Vous vous souvenez du bon d’État, lancé par notre ministre des Finances et qui rapportait 2,81% de rendement net. A l’époque, tout le monde s’en souvient, la majorité de la population se plaignait des banquiers et de leur inertie à relever le rendement des comptes d’épargne. Le citoyen savait que les taux d’intérêt étaient en train d’augmenter rapidement, mais il se demandait pourquoi les banques étaient si rapides à répercuter cette hausse sur les crédits, notamment hypothécaires, mais quand il s’agissait d’aussi augmenter le rendement des comptes d’épargne, là les banques étaient aux abonnés absents.

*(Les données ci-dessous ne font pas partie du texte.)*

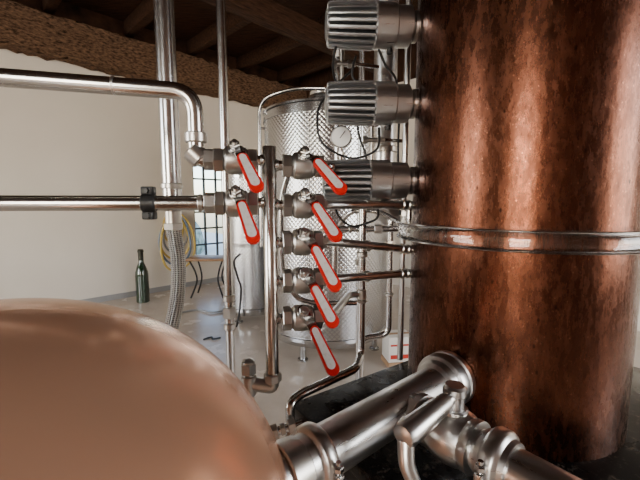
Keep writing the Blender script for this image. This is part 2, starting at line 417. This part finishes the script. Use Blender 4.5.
# ------------------------------------------------------------ finned units
def fin_unit(zc,label,ext=0.0):
    o=V((.315,1.215,zc)); ax=V((-1,-.05,0)).normalized(); k=.018+ext
    root=empty('finned_sight_lamp',o,label,'lamp','finned cylinders mounted on the column')
    bm=BM(); lathe(bm,[(.030,-.015),(.030,.006),(.046,.008),(.046,.020),(.036,.022),(.036,.030)],o,ax,40); obj(bm,'mounting_ferrule',M_valve,parent=root)
    bm=BM(); lathe(bm,[(.052,.028),(.060,.032),(.0605,k+.058),(.0675,k+.063),(.0675,k+.125),(.062,k+.129)],o,ax,64); obj(bm,'smooth_housing',M_brushed,parent=root)
    o=o+ax*k
    n=20
    def rf(t,h,r):
        p=(t*n/(2*PI))%1.0; w=abs(p-.5)*2
        dip=.0 if w<.54 else (w-.54)/.08
        return r*(1-.32*min(1,dip))-(.0012*(w/.54)**2 if w<.54 else .0012)
    bm=BM(); lathe(bm,[(.060,.127),(.0700,.130),(.0685,.20),(.0645,.268),(.0615,.274),(.046,.276)],o,ax,n*24,rf=rf); obj(bm,'fin_body',M_alu,parent=root,label='ribbed aluminium cooling fins',sharp=28)
    bm=BM(); lathe(bm,[(.0495,.128),(.0460,.270)],o,ax,48,caps=False); obj(bm,'core',M_gap_shade,parent=root,label='dark core between the fins')
    bm=BM(); lathe(bm,[(.044,.270),(.044,.278),(.038,.280)],o,ax,48); obj(bm,'end_cap',M_alu,parent=root)
    bm=BM(); p=o+ax*.075+V((0,0,-.064)); cyl(bm,p+V((0,0,.004)),p+V((0,0,-.018)),.009); obj(bm,'cable_gland',M_black,parent=root)
    return root
fin_unit(2.350,'ribbed aluminium cylinder lamp high on the copper column')
fin_unit(2.113,'ribbed aluminium cylinder lamp midway on the copper column')
fin_unit(1.867,'ribbed aluminium cylinder lamp just above the glass ring',.010)

# ------------------------------------------------------------ valves & manifold
yaw=math.radians(10); ax=V((math.cos(yaw),math.sin(yaw),0))
MX=U(271,265,1.05); mfx=V((MX.x,1.05,0))
zt=U(271,146,1.05).z; zb=U(271,383,1.05).z
zs=[U(300,v,1.07).z for v in (166,205,242,280,317)]
zl=[U(240,v,1.03).z for v in (160,203)]
mr=.0205
root=empty('valve_manifold',(mfx.x,mfx.y,zb),'upright polished steel manifold pipe with side branches','pipe')
bm=BM(); lathe(bm,[(mr-.003,zb+.01),(mr,zb+.013),(mr,zt-.004),(mr-.002,zt-.001),(0,zt)],mfx,segs=32,caps=True); obj(bm,'riser_pipe',M_pipeB,parent=root)
for zz in zs:
    bm=BM(); p=mfx+V((0,0,zz)); cyl(bm,p+ax*.012,p+ax*.036,.0145); cyl(bm,p+ax*.018,p+ax*.026,.0185,.0155); obj(bm,'branch',M_pipeB,parent=root)
for zz in zl:
    bm=BM(); p=mfx+V((0,0,zz)); cyl(bm,p-ax*.012,p-ax*.034,.0145); cyl(bm,p-ax*.018,p-ax*.026,.0185,.0155); obj(bm,'branch',M_pipeB,parent=root)
bm=BM(); cyl(bm,mfx+V((0,0,zb+.006)),mfx+V((0,0,zb+.034)),.0275,bev=.003,segs=8); obj(bm,'union_nut',M_valve,parent=root)
xq=-ax*.072
zf=zb-.012
bm=BM(); sweep(bm,fillet([mfx+V((0,0,zb+.02)),mfx+V((0,0,zf)),mfx+xq+V((0,0,zf+.018))],.03),.0215); obj(bm,'foot_elbow',M_valve,parent=root)
tp_=mfx+xq
bm=BM(); sweep(bm,[tp_+V((0,0,.45)),tp_+V((0,0,zf+.075))],.0175); obj(bm,'drain_pipe',M_pipeB,parent=root)
bm=BM(); hexn(bm,tp_+V((0,0,zf+.05)),tp_+V((0,0,zf+.082)),.024); lathe(bm,[(.018,zf+.08),(.018,zf+.088),(.010,zf+.094),(0,zf+.095)],tp_,segs=24); obj(bm,'cap_nut',M_valve,parent=root)
bm=BM(); cyl(bm,tp_+V((0,0,zf-.018)),tp_+V((0,0,zf+.045)),.0235,bev=.003); obj(bm,'tee_fitting',M_valve,parent=root)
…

Bien sûr, les banquiers nous donnaient des tas d’explications techniques pour expliquer le fait qu’elles n’augmentaient pas le rendement de notre épargne, mais l’explication ne passait pas, et disons-le, elle n’était même pas écoutée par le citoyen. En revanche, notre ministre des Finances, qui a raté sa réforme fiscale puisqu’elle n’a pas eu lieu, a compris qu’il pouvait sauver sa réputation, et donc son avenir électoral. Ni une ni deux, il a lancé un bon d’Etat, qui rapportait 2,81% net et qui a été un succès massif puisque le ministre (à son grand étonnement) a récolté 22 milliards d’euros en quelques jours. Même la presse étrangère a parlé de cet exploit.
Les banques ont râlé, car elles ont perdu des fonds, qui sont partis vers ce fameux bon d’État. Mes confrères du quotidien économique l’Echo ont calculé que les banques belges ont perdu au total 31 milliards d’euros, qui ont quitté leurs comptes d’épargne. Et pour éviter une autre hémorragie, toutes les banques ont fini par augmenter le rendement de leurs comptes d’épargne.
Vous me direz que c’est tant pis pour les banquiers et tant mieux pour l’épargnant ? Justement, c’est ici que l’histoire à la Coluche se termine mal, comme l’a fait remarquer Sébastien Buron, journaliste au magazine économique Trends-Tendances : en finance, il n’y a pas de repas gratuit, ce qui se perd d’une main se rattrape de l’autre.
La preuve, on a appris hier que la banque KBC (la deuxième plus importante de Belgique) a décidé d’augmenter les frais de ces packs bancaires. Ce n’est pas un hasard, la banque KBC a elle-même avoué avoir perdu 5,7 milliards d’euros, qui ont quitté la banque, à cause du bon d’État. Ce qui veut dire qu’en finance, il n’y a pas de miracle… Ce que vient de faire KBC, d’autres banques vont aussi le faire ; à savoir, augmenter les frais bancaires.
Morale de l’histoire : c’est l’histoire d’un mec, un épargnant belge, qui croyait aux miracles promis par son ministre des Finances, mais qui découvre au final que l’histoire de l’arroseur arrosé existe toujours. Au final, c’est le client de la banque lui-même qui finance, via ses frais bancaires, l’amélioration du rendement de son propre compte. Le ministre des Finances a remporté une victoire à la Pyrrhus ; c’est une expression qui désigne les victoires obtenues au prix de pertes si lourdes pour le vainqueur qu’elle équivaut en réalité à une défaite.